Revising and Expanding the China Principles

A component of China Principles
A group of people stand and talk beneath the telescope at Mount Wilson Observatory

The team visits the astronomical observatory on Mt. Wilson established in 1904, and designated a historic landmark.

In 2010, after ten years of applying the China Principles and keeping aware of international developments related to cultural heritage, SACH and China ICOMOS undertook to revise and expand the thematic content with the participation of the Getty Conservation Institute. The aim of the revision was twofold: to update and clarify the principles in light of recent thinking and practice in China and to better reflect the broad understanding that now prevails internationally as to what constitutes cultural heritage.

The process of revision was mainly carried out by China ICOMOS, with a committee of Chinese professionals including academics from Tsinghua University and Peking University in Beijing, Xi'an University of Architecture and Technology, and the Chinese Academy of Social Sciences.
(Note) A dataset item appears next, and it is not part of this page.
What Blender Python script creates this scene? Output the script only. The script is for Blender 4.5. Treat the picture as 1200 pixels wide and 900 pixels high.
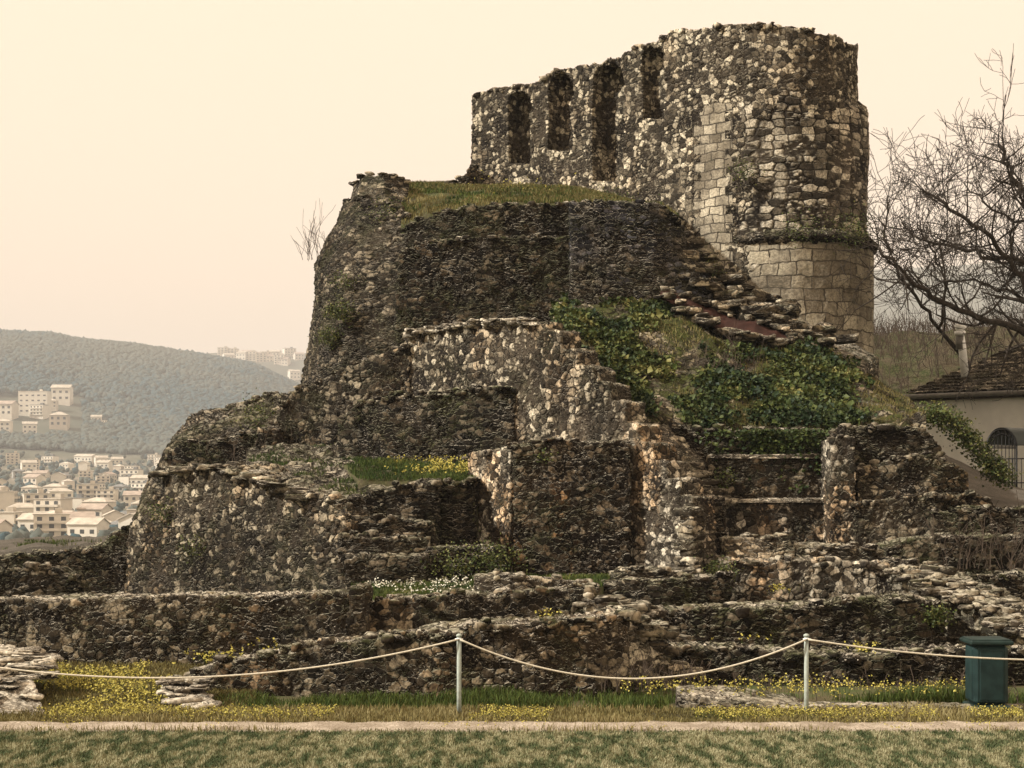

The revision was initiated by Tong Mingkang, president of China ICOMOS and deputy director-general of SACH.

Workshop in the United States

The Conservation Institute organized a workshop in the United States for core members of the committee charged with revising the Principles. The workshop explored the concepts of historic cultural landscapes, living heritage sites, memorial sites, cultural routes, and industrial and scientific heritage through a series of site visits, meetings, and discussions in Hawaii and the Los Angeles and San Francisco areas.

Among the US heritage places selected were examples of 20th century industrial heritage adaptively reused (the Ford assembly plant in Richmond) and sites of technological and scientific importance (the astronomical observatory on Mount Wilson established in 1904 and the Jet Propulsion Laboratory in Pasadena, both of which continue to serve a scientific and public role while being recognized as historic landmarks). The USS Arizona in Pearl Harbor was visited as an example of a memorial that both commemorates and interprets a highly significant event in the nation's history and memorializes those who died there. Alcatraz Island illustrated aspects of social and cultural history and, like Rancho Camulos, a rancho-era cultural landscape north of Los Angeles, it is a place where history and legend merge in the narratives of Hollywood and popular culture.

The role of cultural routes in linking the history of large geographical areas was represented by California's El Camino Real and its twenty-one Spanish missions, including San Juan Capistrano, which was visited by the group. Native Hawaiian heritage sites and historic Chinese-American districts and places of memory such as the immigration station on Angel Island in San Francisco are examples of heritage that challenge our distinctions between living and lived heritage. The Presidio in San Francisco provided an unusual example of public-private partnerships and mixed use of a historic landmark and former military establishment.

These and other places visited during the course of the two-week workshop illustrated the full sweep of heritage sites within the context of the history of the West Coast of the United States and Hawaii. They provided examples of varied and complex management structures and methods of protection, interpretation, and visitor management that served as a stimulus for considering the revised China Principles.

The revisions to the Principles were completed in 2013, with final editing and translation into English completed in 2014 and early 2015.

The revised Principles (see Resources section) include commentary on articles and a glossary of terms, as well as an extensive foreword by Tong Mingkang on developments in cultural heritage conservation in China over the past two decades.